— begin —

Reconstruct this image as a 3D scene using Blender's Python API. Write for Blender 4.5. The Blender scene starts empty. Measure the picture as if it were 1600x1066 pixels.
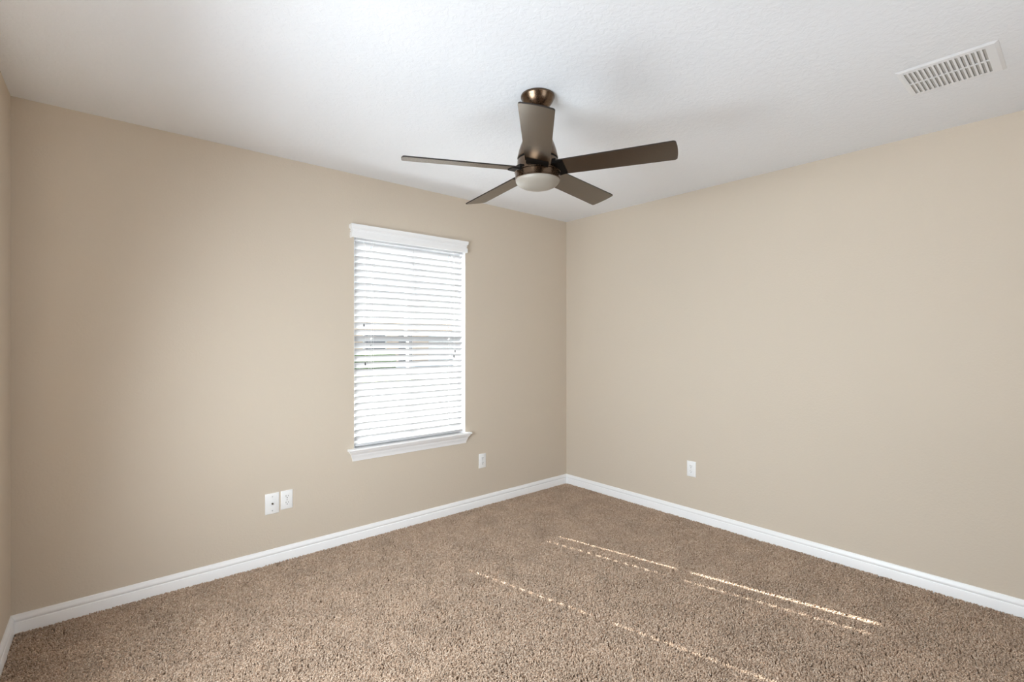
import bpy, bmesh, math, random
from mathutils import Vector, Matrix

random.seed(7)
scn = bpy.context.scene
col = scn.collection
PI = math.pi

# ------------------------------------------------------------------ camera, sky, sun, exposure
H = 2.44                      # ceiling height
EYE = 1.331
YW = 3.187                    # window wall plane
XR = 3.424                    # right wall plane
XL = -0.2505                  # left far corner
YB = -0.95                    # back wall plane (behind the camera)
LEFT_SKEW = math.radians(1.9)

cam_d = bpy.data.cameras.new('camera')
cam = bpy.data.objects.new('camera', cam_d)
col.objects.link(cam)
cam_d.sensor_width = 36.0
cam_d.lens = 36.0 * 775.5 / 1600.0
cam_d.shift_y = (533.0 - 532.3) / 1600.0 * -1
cam_d.clip_start = 0.02
cam.location = (0, 0, EYE)
cam.rotation_euler = (PI / 2, 0, math.radians(49.2) - PI / 2)
scn.camera = cam

world = bpy.data.worlds.new('World')
scn.world = world
world.use_nodes = True
bg = world.node_tree.nodes['Background']
bg.inputs[0].default_value = (0.80, 0.90, 1.0, 1)
bg.inputs[1].default_value = 1.2

sun_d = bpy.data.lights.new('sun', 'SUN')
sun = bpy.data.objects.new('sun', sun_d)
col.objects.link(sun)
sun_d.energy = 42.0
sun_d.color = (1.0, 0.98, 0.96)
sun_d.angle = math.radians(0.53)
_az, _el = math.radians(-77.5), math.radians(36.4)
_dir = Vector((math.cos(_az) * math.cos(_el), math.sin(_az) * math.cos(_el), -math.sin(_el)))
sun.rotation_euler = _dir.to_track_quat('-Z', 'Y').to_euler()
sun.location = (0.5, 9, 6)

# fill light added at an invented window in the left wall, beside the camera
W2 = dict(y0=0.80, y1=2.10, z0=0.62, z1=2.02)
ld = bpy.data.lights.new('left_fill_light', 'AREA')
lo = bpy.data.objects.new('left_fill_light', ld)
col.objects.link(lo)
ld.shape = 'RECTANGLE'
ld.size, ld.size_y = 1.25, 1.1
ld.energy = 60.0
ld.color = (0.84, 0.935, 1.0)
ld.spread = math.radians(150)
lo.location = (-0.44, 1.45, 1.22)
lo.rotation_euler = Vector((1, 0.0, -0.30)).to_track_quat('-Z', 'Z').to_euler()

# fill light added in the unseen hall, shining in through the back doorway
hd = bpy.data.lights.new('hall_fill_light', 'AREA')
ho = bpy.data.objects.new('hall_fill_light', hd)
col.objects.link(ho)
hd.shape = 'RECTANGLE'
hd.size, hd.size_y = 1.4, 1.9
hd.energy = 27.0
hd.color = (0.87, 0.945, 1.0)
ho.location = (1.7, -1.75, 1.15)
ho.rotation_euler = Vector((0, 1, 0)).to_track_quat('-Z', 'Z').to_euler()

vs = scn.view_settings
vs.view_transform = 'Standard'
vs.look = 'None'
vs.exposure = 0.18
vs.gamma = 1.0
vs.use_curve_mapping = False
scn.cycles.use_denoising = True
scn.cycles.max_bounces = 16
scn.cycles.diffuse_bounces = 8
scn.cycles.glossy_bounces = 4
scn.cycles.transparent_max_bounces = 12
scn.cycles.sample_clamp_indirect = 6.0
scn.cycles.caustics_reflective = False
scn.cycles.caustics_refractive = False

# ------------------------------------------------------------------ materials
def srgb(r, g, b):
    f = lambda c: (c / 255 / 12.92) if c / 255 <= 0.04045 else ((c / 255 + 0.055) / 1.055) ** 2.4
    return (f(r), f(g), f(b), 1)

def mat(name, color, rough=0.5, metal=0.0, spec=0.5):
    m = bpy.data.materials.new(name)
    m.use_nodes = True
    b = m.node_tree.nodes['Principled BSDF']
    b.inputs['Base Color'].default_value = color
    b.inputs['Roughness'].default_value = rough
    b.inputs['Metallic'].default_value = metal
    b.inputs['Specular IOR Level'].default_value = spec
    return m

def N(m, t, **kw):
    n = m.node_tree.nodes.new(t)
    for k, v in kw.items():
        setattr(n, k, v)
    return n

def L(m, a, b):
    m.node_tree.links.new(a, b)

def bump(m, height, strength, dist):
    b = N(m, 'ShaderNodeBump')
    b.inputs['Strength'].default_value = strength
    b.inputs['Distance'].default_value = dist
    L(m, height, b.inputs['Height'])
    L(m, b.outputs[0], m.node_tree.nodes['Principled BSDF'].inputs['Normal'])
    return b

def noise(m, scale, detail=2.0, rough=0.5, dist=0.0):
    tc = N(m, 'ShaderNodeTexCoord')
    n = N(m, 'ShaderNodeTexNoise')
    n.inputs['Scale'].default_value = scale
    n.inputs['Detail'].default_value = detail
    n.inputs['Roughness'].default_value = rough
    n.inputs['Distortion'].default_value = dist
    L(m, tc.outputs['Object'], n.inputs['Vector'])
    return n

def ramp(m, src, stops):
    r = N(m, 'ShaderNodeValToRGB')
    e = r.color_ramp.elements
    while len(e) < len(stops):
        e.new(0.5)
    for i, (p, c) in enumerate(stops):
        e[i].position = p
        e[i].color = c
    L(m, src, r.inputs['Fac'])
    return r

M = {}
# wall paint: beige, light orange-peel
m = M['paint'] = mat('beige_wall_paint', srgb(207, 195, 179), 0.75, 0, 0.25)
n = noise(m, 95, 3, 0.55)
bump(m, n.outputs['Fac'], 0.22, 0.004)

# ceiling: white knockdown texture (flattened splatters)
m = M['ceiling'] = mat('white_knockdown_ceiling', srgb(240, 243, 248), 0.85, 0, 0.2)
n = noise(m, 38, 4, 0.6, 0.6)
r = ramp(m, n.outputs['Fac'], [(0.44, (0, 0, 0, 1)), (0.56, (1, 1, 1, 1))])
bump(m, r.outputs[0], 0.20, 0.004)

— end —

• [Directive] Lines containing the word "scene" are to be tallied; report only the total.

• [Finished answer] 2